24. La formulation des articles 6.2, 7.1 et 7.2 du Règlement, en ce qu’ils mentionnent la notion de «sexe sous-représenté», serait susceptible d’engendrer une certaine confusion quant à l’interprétation précise que la commission du Règlement pourrait en donner en cas de contestation des pouvoirs dans certains cas de figure. Si le sexe sous-représenté est déterminé sur la base des statistiques de la composition du parlement national et de la délégation, force serait alors de constater qu’une délégation ne comportant que des représentants de sexe masculin et dont toutes les femmes seraient suppléantes, mais issue d’un parlement composé, par exemple, à 70 % de femmes, n’encourrait en aucun cas la sanction prévue à l’article 7… puisque les hommes constituent dans cet exemple le sexe sous-représenté. Il y aurait donc lieu pour la commission de réexaminer le libellé de ces articles, dans le cadre du rapport en cours sur la réforme de l’Assemblée parlementaire.

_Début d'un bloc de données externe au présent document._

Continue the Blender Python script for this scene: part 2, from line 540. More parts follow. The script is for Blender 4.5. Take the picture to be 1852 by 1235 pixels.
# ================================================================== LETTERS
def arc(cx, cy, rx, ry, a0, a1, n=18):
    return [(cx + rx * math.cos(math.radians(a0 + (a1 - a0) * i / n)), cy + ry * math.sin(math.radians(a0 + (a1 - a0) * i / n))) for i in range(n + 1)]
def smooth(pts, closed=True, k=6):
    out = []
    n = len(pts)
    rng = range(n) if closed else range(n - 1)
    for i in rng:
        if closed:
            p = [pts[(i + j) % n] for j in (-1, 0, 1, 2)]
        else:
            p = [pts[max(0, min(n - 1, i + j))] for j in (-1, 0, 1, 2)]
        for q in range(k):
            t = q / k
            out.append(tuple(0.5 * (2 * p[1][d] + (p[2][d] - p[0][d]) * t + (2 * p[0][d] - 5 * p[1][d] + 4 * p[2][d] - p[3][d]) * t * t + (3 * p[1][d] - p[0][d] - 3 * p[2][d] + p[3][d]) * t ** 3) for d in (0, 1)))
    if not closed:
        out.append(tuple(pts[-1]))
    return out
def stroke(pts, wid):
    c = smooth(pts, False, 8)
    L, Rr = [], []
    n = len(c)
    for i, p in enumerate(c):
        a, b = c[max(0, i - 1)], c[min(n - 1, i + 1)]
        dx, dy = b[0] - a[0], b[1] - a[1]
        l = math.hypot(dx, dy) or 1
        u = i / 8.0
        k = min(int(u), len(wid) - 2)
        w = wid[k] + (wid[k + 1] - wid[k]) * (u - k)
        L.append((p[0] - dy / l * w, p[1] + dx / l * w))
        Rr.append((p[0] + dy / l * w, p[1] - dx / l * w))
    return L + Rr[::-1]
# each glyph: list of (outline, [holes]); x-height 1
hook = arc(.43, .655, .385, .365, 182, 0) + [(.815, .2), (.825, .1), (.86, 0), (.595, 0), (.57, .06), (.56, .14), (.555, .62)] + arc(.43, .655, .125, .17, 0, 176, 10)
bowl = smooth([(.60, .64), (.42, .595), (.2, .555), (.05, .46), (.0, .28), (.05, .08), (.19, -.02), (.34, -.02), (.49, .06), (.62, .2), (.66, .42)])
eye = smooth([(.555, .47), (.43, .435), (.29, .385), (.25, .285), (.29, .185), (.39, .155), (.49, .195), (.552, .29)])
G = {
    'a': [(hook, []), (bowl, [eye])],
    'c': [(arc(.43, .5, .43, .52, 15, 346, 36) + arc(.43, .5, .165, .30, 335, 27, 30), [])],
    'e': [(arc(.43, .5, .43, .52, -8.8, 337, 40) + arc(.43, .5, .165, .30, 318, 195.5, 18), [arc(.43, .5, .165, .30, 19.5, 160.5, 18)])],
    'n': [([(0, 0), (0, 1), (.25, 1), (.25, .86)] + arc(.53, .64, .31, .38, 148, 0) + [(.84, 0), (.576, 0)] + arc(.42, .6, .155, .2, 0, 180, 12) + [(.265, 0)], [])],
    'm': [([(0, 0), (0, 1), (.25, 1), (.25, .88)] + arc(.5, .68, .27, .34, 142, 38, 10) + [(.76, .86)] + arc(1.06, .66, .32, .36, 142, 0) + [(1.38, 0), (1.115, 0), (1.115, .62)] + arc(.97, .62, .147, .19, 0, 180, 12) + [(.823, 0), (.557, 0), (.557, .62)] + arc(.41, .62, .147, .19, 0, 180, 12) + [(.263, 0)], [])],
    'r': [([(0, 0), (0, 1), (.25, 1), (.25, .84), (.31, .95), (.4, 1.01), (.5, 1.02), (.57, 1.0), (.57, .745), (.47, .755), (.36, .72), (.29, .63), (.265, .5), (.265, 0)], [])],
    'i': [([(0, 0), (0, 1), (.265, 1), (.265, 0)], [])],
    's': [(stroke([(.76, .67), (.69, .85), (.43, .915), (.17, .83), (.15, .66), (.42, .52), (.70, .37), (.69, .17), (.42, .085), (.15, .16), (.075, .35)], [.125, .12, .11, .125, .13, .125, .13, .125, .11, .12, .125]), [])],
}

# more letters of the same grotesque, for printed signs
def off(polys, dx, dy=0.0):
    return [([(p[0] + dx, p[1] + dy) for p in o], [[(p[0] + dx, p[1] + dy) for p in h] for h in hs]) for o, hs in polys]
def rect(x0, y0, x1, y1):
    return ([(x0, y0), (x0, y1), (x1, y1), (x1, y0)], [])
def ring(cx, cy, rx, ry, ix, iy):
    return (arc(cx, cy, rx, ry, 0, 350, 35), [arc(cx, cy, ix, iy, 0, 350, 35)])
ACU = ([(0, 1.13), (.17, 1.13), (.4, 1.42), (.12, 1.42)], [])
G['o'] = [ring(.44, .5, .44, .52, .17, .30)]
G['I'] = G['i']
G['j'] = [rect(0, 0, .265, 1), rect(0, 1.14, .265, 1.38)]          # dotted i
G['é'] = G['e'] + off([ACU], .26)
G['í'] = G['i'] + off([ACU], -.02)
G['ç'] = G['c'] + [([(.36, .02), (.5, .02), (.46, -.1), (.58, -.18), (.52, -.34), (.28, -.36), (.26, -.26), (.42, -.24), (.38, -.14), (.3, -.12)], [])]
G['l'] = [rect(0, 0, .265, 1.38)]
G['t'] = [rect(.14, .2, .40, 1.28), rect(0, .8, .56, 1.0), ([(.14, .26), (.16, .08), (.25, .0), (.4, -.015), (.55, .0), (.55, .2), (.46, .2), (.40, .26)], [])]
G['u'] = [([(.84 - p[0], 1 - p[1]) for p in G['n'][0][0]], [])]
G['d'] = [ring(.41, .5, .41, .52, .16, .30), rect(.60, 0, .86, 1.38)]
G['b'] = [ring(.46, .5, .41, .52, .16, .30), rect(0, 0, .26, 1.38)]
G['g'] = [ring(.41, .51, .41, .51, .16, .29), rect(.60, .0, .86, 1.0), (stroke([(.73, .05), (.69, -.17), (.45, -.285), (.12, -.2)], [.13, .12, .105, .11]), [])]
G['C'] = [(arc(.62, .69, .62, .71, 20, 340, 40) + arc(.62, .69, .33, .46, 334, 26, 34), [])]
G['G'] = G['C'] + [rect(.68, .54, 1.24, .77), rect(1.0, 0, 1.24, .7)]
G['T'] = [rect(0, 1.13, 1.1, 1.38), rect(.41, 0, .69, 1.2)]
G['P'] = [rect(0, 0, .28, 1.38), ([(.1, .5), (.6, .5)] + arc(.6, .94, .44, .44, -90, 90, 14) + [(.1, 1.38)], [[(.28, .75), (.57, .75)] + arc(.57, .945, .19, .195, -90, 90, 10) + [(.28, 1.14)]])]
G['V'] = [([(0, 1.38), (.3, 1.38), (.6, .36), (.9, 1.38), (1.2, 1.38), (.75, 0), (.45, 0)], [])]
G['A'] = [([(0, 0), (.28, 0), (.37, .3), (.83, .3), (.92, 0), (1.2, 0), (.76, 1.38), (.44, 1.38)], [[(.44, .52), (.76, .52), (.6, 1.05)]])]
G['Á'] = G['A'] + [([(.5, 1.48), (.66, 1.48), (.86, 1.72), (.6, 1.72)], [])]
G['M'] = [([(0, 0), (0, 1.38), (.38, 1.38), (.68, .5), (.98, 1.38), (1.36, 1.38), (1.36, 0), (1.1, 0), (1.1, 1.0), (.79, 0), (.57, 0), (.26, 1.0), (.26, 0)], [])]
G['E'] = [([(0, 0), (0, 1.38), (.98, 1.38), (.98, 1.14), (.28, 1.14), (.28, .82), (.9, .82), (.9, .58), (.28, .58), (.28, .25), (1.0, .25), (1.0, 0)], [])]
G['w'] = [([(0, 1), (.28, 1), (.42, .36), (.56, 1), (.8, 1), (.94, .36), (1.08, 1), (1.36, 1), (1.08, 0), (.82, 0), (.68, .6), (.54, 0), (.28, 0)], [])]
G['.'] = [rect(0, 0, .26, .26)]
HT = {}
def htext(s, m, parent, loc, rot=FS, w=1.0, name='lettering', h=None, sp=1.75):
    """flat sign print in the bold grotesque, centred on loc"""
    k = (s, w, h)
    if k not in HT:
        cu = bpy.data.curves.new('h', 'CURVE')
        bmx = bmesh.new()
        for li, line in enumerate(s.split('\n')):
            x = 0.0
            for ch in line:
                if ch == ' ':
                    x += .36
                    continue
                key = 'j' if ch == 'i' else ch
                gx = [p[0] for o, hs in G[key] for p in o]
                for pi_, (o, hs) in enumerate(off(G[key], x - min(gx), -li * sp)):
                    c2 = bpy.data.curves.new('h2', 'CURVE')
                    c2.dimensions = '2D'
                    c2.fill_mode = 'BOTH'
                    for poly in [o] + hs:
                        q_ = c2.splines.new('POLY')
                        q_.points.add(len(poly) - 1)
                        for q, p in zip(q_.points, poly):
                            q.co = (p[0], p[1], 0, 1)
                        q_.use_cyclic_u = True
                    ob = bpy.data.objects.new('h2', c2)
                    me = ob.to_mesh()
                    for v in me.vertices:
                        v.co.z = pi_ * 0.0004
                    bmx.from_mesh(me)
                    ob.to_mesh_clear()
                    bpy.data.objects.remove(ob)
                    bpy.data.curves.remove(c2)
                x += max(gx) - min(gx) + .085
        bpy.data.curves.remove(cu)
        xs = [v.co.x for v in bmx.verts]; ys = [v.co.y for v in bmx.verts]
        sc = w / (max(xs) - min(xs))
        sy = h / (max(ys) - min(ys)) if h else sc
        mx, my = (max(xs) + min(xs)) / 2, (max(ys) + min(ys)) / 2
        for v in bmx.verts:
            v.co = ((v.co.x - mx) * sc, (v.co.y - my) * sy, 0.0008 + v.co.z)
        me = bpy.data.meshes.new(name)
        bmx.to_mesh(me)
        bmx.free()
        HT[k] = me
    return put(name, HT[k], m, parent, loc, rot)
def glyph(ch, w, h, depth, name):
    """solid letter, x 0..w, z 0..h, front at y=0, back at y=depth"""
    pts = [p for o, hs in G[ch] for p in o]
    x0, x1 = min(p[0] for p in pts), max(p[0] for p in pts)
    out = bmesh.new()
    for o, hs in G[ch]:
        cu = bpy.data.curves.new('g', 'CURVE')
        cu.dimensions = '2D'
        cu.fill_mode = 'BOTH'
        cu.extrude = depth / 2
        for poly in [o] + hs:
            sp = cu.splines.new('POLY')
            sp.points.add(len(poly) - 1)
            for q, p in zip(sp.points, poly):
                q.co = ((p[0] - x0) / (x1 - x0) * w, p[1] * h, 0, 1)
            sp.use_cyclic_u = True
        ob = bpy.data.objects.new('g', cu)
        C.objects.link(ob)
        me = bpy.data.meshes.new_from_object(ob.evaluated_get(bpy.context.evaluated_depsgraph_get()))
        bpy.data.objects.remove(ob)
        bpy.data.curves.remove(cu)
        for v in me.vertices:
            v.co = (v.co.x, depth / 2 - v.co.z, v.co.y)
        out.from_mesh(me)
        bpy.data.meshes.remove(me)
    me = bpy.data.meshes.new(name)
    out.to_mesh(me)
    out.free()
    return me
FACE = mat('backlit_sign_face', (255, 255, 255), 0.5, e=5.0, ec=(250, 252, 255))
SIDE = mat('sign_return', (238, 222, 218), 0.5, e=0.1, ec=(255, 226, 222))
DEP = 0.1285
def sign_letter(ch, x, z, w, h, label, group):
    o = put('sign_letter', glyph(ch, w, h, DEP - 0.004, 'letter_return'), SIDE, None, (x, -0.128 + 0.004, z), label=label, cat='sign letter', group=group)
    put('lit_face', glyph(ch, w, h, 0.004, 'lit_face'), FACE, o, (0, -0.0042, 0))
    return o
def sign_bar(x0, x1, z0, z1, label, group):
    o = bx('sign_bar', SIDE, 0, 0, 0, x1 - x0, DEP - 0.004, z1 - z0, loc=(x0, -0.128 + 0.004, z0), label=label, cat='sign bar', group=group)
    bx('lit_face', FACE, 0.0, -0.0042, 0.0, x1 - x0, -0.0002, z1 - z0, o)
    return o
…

25. Par ailleurs, l’obligation qui incombe aux délégations d’inclure au moins un membre du sexe sous-représenté en qualité de représentant pourrait ne pas être respectée par une délégation, sans pour autant que celle-ci encoure une contestation de ses pouvoirs: en effet, une délégation pourrait s’affranchir de cette obligation, au moins temporairement, simplement en ne procédant pas à la nomination de l’intégralité de sa délégation et en pourvoyant partiellement les sièges de représentants – qui le seraient alors uniquement par des hommes. La commission pourrait donc également s’interroger sur cette situation, dans le cadre du rapport susmentionné.